Further, this case is to be distinguished from the position in R v Perfili because if the prosecution proves possession in this case of the drugs and/or cash, then the accused has a reverse onus in regard to all, as opposed to some, of the counts on the Information. If the prosecution proves the accused was in possession of a trafficable amount of heroin for counts 1‑3, then the prosecution benefits from the presumption in s 32(5) of the CSA in proving intention to sell. The accused may rebut that presumption if she establishes on the balance of probabilities that she did not have the drug in her possession for the purpose of sale. For counts 4 and 5, if the prosecution proves possession of the cash and the relevant reasonable suspicion, then the offence is proved unless the accused can prove on the balance of probabilities that she obtained possession of the cash honestly.
The existence of a reverse onus for all counts on the Information removes that particular suggestion by the accused of unfairness arising from a single trial.

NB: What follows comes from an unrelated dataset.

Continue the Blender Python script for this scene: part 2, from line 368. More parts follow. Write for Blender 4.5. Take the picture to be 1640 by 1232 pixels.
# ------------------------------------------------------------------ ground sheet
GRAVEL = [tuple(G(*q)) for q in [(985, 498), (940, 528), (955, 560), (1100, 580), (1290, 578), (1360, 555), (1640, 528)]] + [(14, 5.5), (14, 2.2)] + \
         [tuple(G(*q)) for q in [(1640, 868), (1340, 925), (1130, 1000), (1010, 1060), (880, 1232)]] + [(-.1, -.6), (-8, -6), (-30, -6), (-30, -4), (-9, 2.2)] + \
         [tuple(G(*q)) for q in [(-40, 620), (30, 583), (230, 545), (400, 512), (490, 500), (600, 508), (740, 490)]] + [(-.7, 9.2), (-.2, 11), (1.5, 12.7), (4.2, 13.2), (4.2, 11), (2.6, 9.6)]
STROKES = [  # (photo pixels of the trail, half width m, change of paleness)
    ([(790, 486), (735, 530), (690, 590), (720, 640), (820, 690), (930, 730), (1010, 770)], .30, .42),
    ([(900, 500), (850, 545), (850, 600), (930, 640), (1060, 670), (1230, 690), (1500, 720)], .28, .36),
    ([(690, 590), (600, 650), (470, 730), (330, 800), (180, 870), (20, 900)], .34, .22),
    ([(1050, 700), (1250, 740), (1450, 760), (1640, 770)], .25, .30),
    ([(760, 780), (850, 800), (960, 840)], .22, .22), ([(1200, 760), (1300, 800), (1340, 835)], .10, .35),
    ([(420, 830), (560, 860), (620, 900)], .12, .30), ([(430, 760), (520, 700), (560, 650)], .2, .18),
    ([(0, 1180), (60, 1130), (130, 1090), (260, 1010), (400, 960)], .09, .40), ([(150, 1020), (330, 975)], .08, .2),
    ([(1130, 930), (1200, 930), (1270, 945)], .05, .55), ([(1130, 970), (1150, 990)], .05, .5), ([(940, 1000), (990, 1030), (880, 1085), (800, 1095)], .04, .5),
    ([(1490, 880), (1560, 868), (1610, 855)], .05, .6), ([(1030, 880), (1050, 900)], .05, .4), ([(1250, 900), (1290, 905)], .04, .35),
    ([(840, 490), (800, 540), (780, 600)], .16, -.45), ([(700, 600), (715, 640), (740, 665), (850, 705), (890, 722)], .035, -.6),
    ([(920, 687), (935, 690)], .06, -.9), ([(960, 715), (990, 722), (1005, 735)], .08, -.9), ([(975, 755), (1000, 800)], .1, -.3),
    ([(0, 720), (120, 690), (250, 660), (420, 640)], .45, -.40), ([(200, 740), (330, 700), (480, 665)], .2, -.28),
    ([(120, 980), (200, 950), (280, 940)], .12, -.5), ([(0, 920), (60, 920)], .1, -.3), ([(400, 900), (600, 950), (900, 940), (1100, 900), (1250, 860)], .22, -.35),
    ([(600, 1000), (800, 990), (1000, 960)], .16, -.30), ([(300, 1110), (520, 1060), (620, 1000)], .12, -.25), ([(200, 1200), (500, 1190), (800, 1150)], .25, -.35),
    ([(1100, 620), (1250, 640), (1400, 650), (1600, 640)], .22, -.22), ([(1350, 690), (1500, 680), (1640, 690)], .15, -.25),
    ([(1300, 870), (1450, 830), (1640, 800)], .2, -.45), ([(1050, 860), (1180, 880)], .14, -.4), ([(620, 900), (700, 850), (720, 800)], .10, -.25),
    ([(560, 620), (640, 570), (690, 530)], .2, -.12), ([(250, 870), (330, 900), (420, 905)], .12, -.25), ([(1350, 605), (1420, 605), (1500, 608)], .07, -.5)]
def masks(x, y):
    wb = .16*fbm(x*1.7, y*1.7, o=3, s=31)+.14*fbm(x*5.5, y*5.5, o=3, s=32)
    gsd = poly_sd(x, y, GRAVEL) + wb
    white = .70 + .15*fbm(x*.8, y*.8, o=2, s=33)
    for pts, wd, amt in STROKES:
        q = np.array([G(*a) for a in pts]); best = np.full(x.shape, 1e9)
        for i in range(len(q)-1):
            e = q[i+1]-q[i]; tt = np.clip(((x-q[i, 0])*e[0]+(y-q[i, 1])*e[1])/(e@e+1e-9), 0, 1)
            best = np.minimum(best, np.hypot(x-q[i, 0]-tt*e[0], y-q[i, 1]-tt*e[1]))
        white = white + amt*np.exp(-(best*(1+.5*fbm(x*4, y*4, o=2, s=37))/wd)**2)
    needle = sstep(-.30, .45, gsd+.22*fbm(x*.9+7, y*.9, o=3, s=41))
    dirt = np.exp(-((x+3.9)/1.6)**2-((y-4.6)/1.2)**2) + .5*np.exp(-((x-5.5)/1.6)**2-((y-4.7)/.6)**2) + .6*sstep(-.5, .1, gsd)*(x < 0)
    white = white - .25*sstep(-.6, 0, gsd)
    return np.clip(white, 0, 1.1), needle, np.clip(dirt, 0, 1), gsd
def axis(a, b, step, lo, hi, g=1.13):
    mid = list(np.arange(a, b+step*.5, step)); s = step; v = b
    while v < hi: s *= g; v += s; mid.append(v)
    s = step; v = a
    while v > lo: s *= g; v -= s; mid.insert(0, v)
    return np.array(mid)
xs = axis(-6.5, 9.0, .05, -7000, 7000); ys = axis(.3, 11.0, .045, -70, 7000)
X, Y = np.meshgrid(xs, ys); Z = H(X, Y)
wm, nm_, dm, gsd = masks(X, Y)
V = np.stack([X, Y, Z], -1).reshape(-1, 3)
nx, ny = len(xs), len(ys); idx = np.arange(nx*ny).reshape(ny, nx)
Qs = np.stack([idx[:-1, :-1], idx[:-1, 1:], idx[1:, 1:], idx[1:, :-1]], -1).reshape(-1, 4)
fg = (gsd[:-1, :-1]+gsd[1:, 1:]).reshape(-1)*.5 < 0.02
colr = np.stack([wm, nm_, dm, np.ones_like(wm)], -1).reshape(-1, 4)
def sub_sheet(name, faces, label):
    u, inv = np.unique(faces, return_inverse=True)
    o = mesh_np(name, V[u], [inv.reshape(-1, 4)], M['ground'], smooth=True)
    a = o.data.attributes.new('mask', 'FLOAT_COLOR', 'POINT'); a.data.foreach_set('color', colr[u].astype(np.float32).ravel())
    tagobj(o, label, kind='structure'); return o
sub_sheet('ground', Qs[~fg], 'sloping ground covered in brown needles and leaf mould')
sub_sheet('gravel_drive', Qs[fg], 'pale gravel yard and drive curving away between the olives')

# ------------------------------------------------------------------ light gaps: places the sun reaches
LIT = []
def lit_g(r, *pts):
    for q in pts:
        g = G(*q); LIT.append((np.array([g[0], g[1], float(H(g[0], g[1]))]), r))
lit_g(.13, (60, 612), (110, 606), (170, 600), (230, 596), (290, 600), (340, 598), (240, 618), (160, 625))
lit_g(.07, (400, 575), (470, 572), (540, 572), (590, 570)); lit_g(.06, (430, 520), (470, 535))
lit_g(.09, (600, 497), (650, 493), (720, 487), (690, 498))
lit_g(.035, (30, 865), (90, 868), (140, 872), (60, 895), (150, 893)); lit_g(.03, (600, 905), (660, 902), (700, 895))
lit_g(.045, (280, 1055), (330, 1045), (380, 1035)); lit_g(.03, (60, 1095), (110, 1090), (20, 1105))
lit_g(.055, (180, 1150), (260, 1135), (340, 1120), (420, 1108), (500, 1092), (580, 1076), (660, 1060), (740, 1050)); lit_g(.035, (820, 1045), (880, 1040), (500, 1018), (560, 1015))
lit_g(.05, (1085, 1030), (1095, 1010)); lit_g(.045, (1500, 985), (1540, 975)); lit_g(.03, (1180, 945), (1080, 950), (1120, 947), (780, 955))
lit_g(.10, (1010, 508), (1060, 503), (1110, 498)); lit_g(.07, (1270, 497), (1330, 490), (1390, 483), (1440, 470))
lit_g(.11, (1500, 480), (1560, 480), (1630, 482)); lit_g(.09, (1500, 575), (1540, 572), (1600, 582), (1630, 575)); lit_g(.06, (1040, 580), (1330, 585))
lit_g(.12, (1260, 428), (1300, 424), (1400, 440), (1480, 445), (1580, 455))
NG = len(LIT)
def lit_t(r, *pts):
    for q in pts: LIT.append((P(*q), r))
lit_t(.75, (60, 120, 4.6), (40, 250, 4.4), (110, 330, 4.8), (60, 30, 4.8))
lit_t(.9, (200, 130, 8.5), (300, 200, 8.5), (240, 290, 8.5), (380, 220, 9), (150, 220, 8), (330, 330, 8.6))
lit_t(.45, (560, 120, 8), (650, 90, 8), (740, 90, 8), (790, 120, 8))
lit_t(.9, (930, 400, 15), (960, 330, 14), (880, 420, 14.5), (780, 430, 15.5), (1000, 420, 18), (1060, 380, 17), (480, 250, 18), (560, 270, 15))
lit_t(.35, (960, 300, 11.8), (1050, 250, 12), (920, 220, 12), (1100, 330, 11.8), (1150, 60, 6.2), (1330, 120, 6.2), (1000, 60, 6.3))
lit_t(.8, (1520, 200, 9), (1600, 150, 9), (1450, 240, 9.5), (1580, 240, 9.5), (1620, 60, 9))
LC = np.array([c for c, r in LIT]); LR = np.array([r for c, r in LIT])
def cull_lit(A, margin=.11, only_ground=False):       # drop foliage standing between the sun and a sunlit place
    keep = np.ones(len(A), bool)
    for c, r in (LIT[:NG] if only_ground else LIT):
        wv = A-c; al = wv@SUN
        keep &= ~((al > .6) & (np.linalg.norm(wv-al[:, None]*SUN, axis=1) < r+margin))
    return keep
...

There remains the prejudice arising from the admission of evidence of suspicion upon counts 4 and 5 which is not admissible in respect of counts 1, 2 and 3. Such prejudice does not arise with the same force when there is to be a trial by judge alone. The evidence of suspicion will be admitted for a strictly limited purpose in connection with counts 4 and 5 only. I am satisfied that any prejudice arising from that evidence will be removed in this trial. It will not be taken into consideration in regard to counts 1, 2 and 3. Also, taking into account the cost and inconvenience of separate trials, I decline to exercise my discretion to sever counts 4 and 5.